A Battle of the Wills

Email of the Day:
Up until very recently, our homeschooling was going great, now everything (school work, chores, everything) is a battle of the wills.
I’ve had lots of suggestions (take away screen time, ground him, extra chores, etc.) but none of it seems to work. I’m at a loss.

Answer:
I’m going to be the outlier here and say that the easiest way out of an argument is to stop arguing. This doesn’t have to be a battle of the wills. You’re on the same team — or, at least, you can be.
Figure out how to say, “yes,” more. Figure out how to work together. Figure out how to negotiate in a way that respects every one’s time and work and effort.

This is what I like so much about Nancy Wallace (details in her book _Better Than School: One Family’s Declaration of Independence_ ) — they make a life *with* their kids.

We stopped fighting back when Alaetheia was 4. We started negotiating, listening, teaching her better and more persuasive arguments. She’ll tell you we were more “mentoring” than most of her friend’s parents, and that we didn’t have a lot of rules (we didn’t).
Preserve the relationship, and the whole of all your lives will be better for it.

One more note:
You have 5,840 waking hours to cover 1,000 hours* between 15 September 2016 and 14 September 2017. You could work two full time jobs, homeschool, and STILL have 840 hours leftover. There is nothing that needs to be done today. Nothing.

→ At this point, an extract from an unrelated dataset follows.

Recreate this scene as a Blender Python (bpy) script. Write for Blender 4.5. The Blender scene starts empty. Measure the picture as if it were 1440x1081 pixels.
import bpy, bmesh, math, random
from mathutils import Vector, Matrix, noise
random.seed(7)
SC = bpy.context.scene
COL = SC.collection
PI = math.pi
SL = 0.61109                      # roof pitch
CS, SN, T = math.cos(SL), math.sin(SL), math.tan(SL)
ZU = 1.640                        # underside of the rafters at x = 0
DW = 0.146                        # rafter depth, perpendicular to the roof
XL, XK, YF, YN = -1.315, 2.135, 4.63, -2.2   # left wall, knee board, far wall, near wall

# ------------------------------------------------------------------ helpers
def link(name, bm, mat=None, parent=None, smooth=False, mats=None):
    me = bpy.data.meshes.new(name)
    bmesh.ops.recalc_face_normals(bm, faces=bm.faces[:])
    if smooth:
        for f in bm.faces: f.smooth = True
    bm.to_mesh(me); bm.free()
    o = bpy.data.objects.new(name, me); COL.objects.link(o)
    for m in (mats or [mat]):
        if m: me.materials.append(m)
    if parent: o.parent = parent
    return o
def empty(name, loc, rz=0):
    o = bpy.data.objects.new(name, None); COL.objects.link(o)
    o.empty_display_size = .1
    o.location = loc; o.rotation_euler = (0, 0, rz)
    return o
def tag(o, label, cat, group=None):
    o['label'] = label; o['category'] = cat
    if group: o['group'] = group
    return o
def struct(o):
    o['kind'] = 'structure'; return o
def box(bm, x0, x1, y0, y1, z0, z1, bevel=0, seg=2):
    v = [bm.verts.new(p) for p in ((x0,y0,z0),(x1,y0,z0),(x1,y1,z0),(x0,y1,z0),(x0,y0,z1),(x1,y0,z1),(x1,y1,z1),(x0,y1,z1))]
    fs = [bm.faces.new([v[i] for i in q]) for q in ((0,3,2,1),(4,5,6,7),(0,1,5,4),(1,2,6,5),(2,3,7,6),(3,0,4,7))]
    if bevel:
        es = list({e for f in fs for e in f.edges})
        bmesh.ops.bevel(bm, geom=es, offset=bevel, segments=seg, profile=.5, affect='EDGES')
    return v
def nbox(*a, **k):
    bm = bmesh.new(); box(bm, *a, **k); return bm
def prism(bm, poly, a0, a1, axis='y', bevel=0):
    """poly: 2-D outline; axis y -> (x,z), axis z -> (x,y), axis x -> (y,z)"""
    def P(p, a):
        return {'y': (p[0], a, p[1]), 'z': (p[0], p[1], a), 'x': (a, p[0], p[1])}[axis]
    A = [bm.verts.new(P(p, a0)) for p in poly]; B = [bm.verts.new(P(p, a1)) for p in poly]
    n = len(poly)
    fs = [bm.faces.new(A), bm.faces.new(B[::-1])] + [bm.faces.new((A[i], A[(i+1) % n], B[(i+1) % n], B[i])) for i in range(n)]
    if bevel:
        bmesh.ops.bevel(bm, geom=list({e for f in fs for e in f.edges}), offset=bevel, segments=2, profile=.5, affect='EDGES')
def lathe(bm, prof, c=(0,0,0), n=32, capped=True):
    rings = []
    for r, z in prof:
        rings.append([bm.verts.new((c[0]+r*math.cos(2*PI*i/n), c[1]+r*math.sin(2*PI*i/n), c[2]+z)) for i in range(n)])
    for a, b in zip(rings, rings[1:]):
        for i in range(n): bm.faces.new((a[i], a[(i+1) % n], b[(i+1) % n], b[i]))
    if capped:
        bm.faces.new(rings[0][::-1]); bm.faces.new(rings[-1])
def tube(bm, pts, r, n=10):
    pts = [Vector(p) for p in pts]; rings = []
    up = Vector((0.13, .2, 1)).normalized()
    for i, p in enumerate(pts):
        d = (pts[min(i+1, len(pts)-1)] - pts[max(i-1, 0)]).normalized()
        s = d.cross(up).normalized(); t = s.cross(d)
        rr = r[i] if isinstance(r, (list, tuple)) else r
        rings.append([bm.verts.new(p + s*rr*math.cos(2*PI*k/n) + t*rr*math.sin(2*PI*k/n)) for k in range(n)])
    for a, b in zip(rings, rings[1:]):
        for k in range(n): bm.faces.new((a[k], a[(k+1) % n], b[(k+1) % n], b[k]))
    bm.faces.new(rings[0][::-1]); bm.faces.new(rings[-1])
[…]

*(Consider, too, that this 1,000 hours in school looks like this: 180 five hour days — it includes every lunch, every recess, every bathroom break, every lining up, every bell class change, ever fieldtrip, field day, pep rally, assembly, health check, every time the teacher gave up on a lesson and popped in a video, every time they had a sub who had nothing better than a video to pop in, every time Johnny didn’t have his pencil sharpened, every time Susy didn’t have her book ready, every standardized test, every standardized test practice — all of it).